* Task to complete:
Your task is to retype the lines from the opening of the material through the line that includes "PI = math.pi". Do not copy the pictures.

• • • •

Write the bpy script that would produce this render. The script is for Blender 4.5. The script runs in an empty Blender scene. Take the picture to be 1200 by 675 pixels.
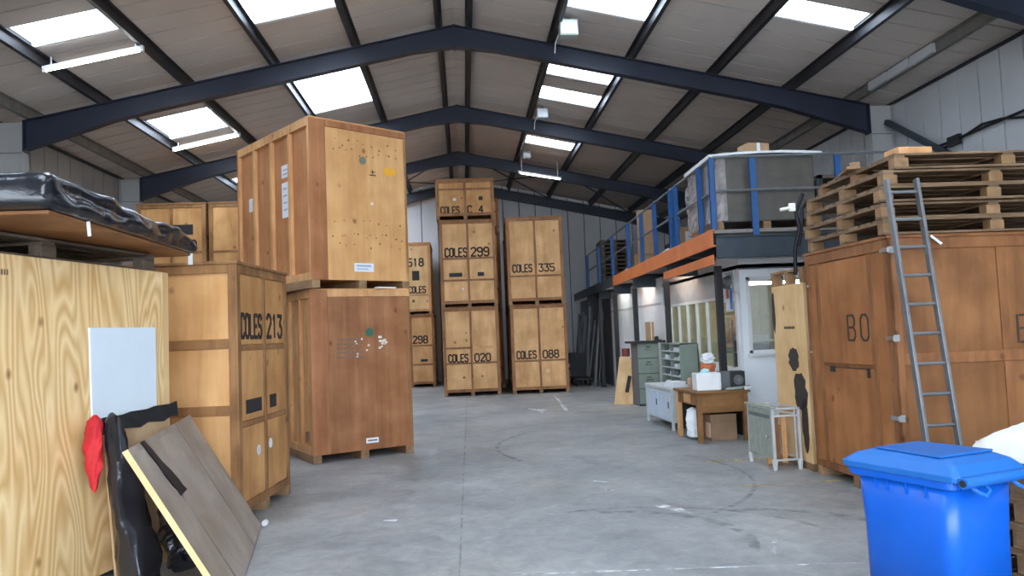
import bpy, math, random
from mathutils import Vector, Matrix
random.seed(7)
C = bpy.context.scene.collection
PI = math.pi

# ------------------------------------------------------------------ helpers
class MB:
    def __init__(s): s.v = []; s.f = []; s.mi = []
    def add(s, vs, fs, m=0):
        b = len(s.v); s.v += [tuple(v) for v in vs]
        for f in fs: s.f.append(tuple(i + b for i in f)); s.mi.append(m)
        return s
    def box(s, x0, y0, z0, x1, y1, z1, m=0):
        vs = [(x0,y0,z0),(x1,y0,z0),(x1,y1,z0),(x0,y1,z0),(x0,y0,z1),(x1,y0,z1),(x1,y1,z1),(x0,y1,z1)]
        return s.add(vs, [(0,3,2,1),(4,5,6,7),(0,1,5,4),(1,2,6,5),(2,3,7,6),(3,0,4,7)], m)
    def bar(s, a, b, w, h, m=0, up=(0,0,1)):
        a = Vector(a); b = Vector(b); d = (b-a).normalized(); u = Vector(up)
        if abs(d.dot(u)) > .95: u = Vector((0,1,0))
        r = d.cross(u).normalized(); u = r.cross(d).normalized()
        vs = []
        for p in (a, b):
            for sx, sy in ((-1,-1),(1,-1),(1,1),(-1,1)): vs.append(p + r*sx*w/2 + u*sy*h/2)
        return s.add(vs, [(3,2,1,0),(4,5,6,7),(0,1,5,4),(1,2,6,5),(2,3,7,6),(3,0,4,7)], m)
    def prism(s, pts, a, b, m=0):
        """pts: ccw 2d list mapped by a(p)->3d front, b(p)->3d back"""
        n = len(pts); vs = [a(p) for p in pts] + [b(p) for p in pts]
        fs = [tuple(range(n)), tuple(range(2*n-1, n-1, -1))]
        for i in range(n): j = (i+1) % n; fs.append((i, i+n, j+n, j))
        return s.add(vs, fs, m)
    def tube(s, pts, r, n=8, m=0, cap=True):
        pts = [Vector(p) for p in pts]; k = len(pts); vs = []; fs = []
        rr = r if isinstance(r, (list, tuple)) else [r]*k
        prev = None
        for i, p in enumerate(pts):
            d = (pts[min(i+1,k-1)] - pts[max(i-1,0)]).normalized()
            u = prev if prev is not None else (Vector((0,0,1)) if abs(d.z) < .9 else Vector((1,0,0)))
            x = d.cross(u).normalized(); u = x.cross(d).normalized(); prev = u
            for j in range(n):
                a = 2*PI*j/n; vs.append(p + (x*math.cos(a) + u*math.sin(a))*rr[i])
        for i in range(k-1):
            for j in range(n):
                q = (j+1) % n; fs.append((i*n+j, i*n+q, (i+1)*n+q, (i+1)*n+j))
        if cap: fs.append(tuple(range(n-1,-1,-1))); fs.append(tuple(range((k-1)*n, k*n)))
        return s.add(vs, fs, m)
    def grid(s, fn, nu, nv, m=0, closed=False):
        vs = [fn(i/nu, j/nv) for j in range(nv+1) for i in range(nu+1)]
        fs = [(j*(nu+1)+i, j*(nu+1)+i+1, (j+1)*(nu+1)+i+1, (j+1)*(nu+1)+i) for j in range(nv) for i in range(nu)]
        return s.add(vs, fs, m)
    def build(s, name, mat, parent=None, bevel=0, smooth=False):
        me = bpy.data.meshes.new(name); me.from_pydata(s.v, [], s.f)
        mats = mat if isinstance(mat, (list, tuple)) else [mat]
        for mm in mats: me.materials.append(mm)
        for p, i in zip(me.polygons, s.mi): p.material_index = i; p.use_smooth = smooth
        me.update()
        o = bpy.data.objects.new(name, me); C.objects.link(o)
        if parent: o.parent = parent
        if bevel:
            b = o.modifiers.new('Bevel', 'BEVEL'); b.width = bevel; b.segments = 2; b.limit_method = 'ANGLE'
        return o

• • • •

* Full solution:
Write the bpy script that would produce this render. The script is for Blender 4.5. The script runs in an empty Blender scene. Take the picture to be 1200 by 675 pixels.
import bpy, math, random
from mathutils import Vector, Matrix
random.seed(7)
C = bpy.context.scene.collection
PI = math.pi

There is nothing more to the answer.